The end of the 9/11 era
Today, we begin a series of posts that detail Eurasia Group’s Top Risks for 2012 and answers the most common questions we’ve gotten about each one. Here’s a summary of risk #1: The End of the 9/11 Era – It was a truism of globalization: economics drives markets, and national security drives geopolitics. No ...
Today, we begin a series of posts that detail Eurasia Group's Top Risks for 2012 and answers the most common questions we've gotten about each one.
Today, we begin a series of posts that detail Eurasia Group’s Top Risks for 2012 and answers the most common questions we’ve gotten about each one.
Here’s a summary of risk #1:
The End of the 9/11 Era – It was a truism of globalization: economics drives markets, and national security drives geopolitics. No longer. In 2012, politics and economics will overlap almost entirely. Political officials around the world will worry mainly over economic risks. Market players, in turn, are anxious mainly about political decisions, especially those that will be made in Europe, America, and China this year, as shortsighted leadership from virtually all the major geopolitical players generates policy stalemate and uncertainty.
Q- You’re calling this risk "the end of the 9/11 era." Surely you’re not arguing that al Qaeda is no longer a threat to the United States?
A- Not at all. Bin Laden is dead, and many other al Qaeda leaders have been killed or captured. About 33,000 US troops are scheduled to leave Afghanistan in 2012, and the turmoil we’ve seen in North Africa and the Middle East over the past year has demonstrated al Qaeda’s irrelevance for the Arab world’s politics.

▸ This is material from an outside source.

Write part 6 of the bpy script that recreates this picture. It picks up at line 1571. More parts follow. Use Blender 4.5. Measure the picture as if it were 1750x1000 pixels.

But the organization ceased to function as a centrally controlled network years ago. Its enduring power lies in its ability to inspire a few young people at the margins of society to become fundamentalist militants. This will continue to matter wherever political turmoil creates a vacuum of power. That’s true for parts of North Africa, including Iraq and Libya, but especially in East Africa — with Somalia (and perhaps Yemen) as an operational center of gravity.
By the "end of the 9/11 era" we mean that U.S. policymakers are now closing the book on the wars in Iraq and Afghanistan and refocusing foreign-policy priorities away from the "global war on terror" toward economic opportunities, particularly in East Asia. That’s why, for example, we’ve seen Secretary of State Hillary Clinton spend so much energy on Asia policy and so much less time in the Middle East than her predecessors, despite the continuing turmoil there. This also reflects a trend within other governments to prioritize economic needs when making foreign and security policy decisions on a scale we’ve not seen in decades.
Q- You say that economic worries are driving political decision-making around the world and that politics are driving market outcomes. Why are these things dangerous?
A- Policymakers around the world are deeply concerned with the fate of the eurozone, the resilience of the U.S. economy, and the ability of Chinese policymakers to implement a managed slowdown of China’s economy. Three years ago, the financial crisis shifted the world’s attention to global markets. In 2012, we’ll see how far this process has evolved-from a drive for urgently needed international cooperation to a new "every nation for itself" approach to policy. The risk here is that neglected hotspots — Pakistan, North Korea, Iran or something else — will catch the world by surprise and move markets more than they should.
The second half of the risk has to do with differences between developed states and emerging markets. In 2012, the global economy will depend for much of its dynamism on potentially more volatile emerging market economies. Over the past decade, policymaking in many of these countries has become more transparent, predictable and foreign investor-friendly than ever. But unexpected shocks can still alter the business and investment environment more quickly and with greater force in China, India, Brazil and Indonesia than in the United States, Germany, Canada or Japan. At the same time, the U.S. and Europe, traditional anchors of global financial stability, will be almost entirely preoccupied with the need to repair balance sheets and restore long-term investor and consumer confidence.
Q- Back to the U.S., with official Washington focused on this year’s elections, will U.S. lawmakers make any decisions of consequence this year?
A- Absolutely. Right after the elections, Congress will have less than two months to haggle over the fate of the Bush tax cuts and the automatic cuts that come with last year’s failure by the so-called super-committee to agree on a long-term fiscal deal. Those two items alone amount to more than $5 trillion in fiscal policy decisions. If Congress does nothing — insert wisecrack here — the cuts automatically go into effect.
In other words, Congress has decisions to make that will have profound and lasting implications for the U.S. economy.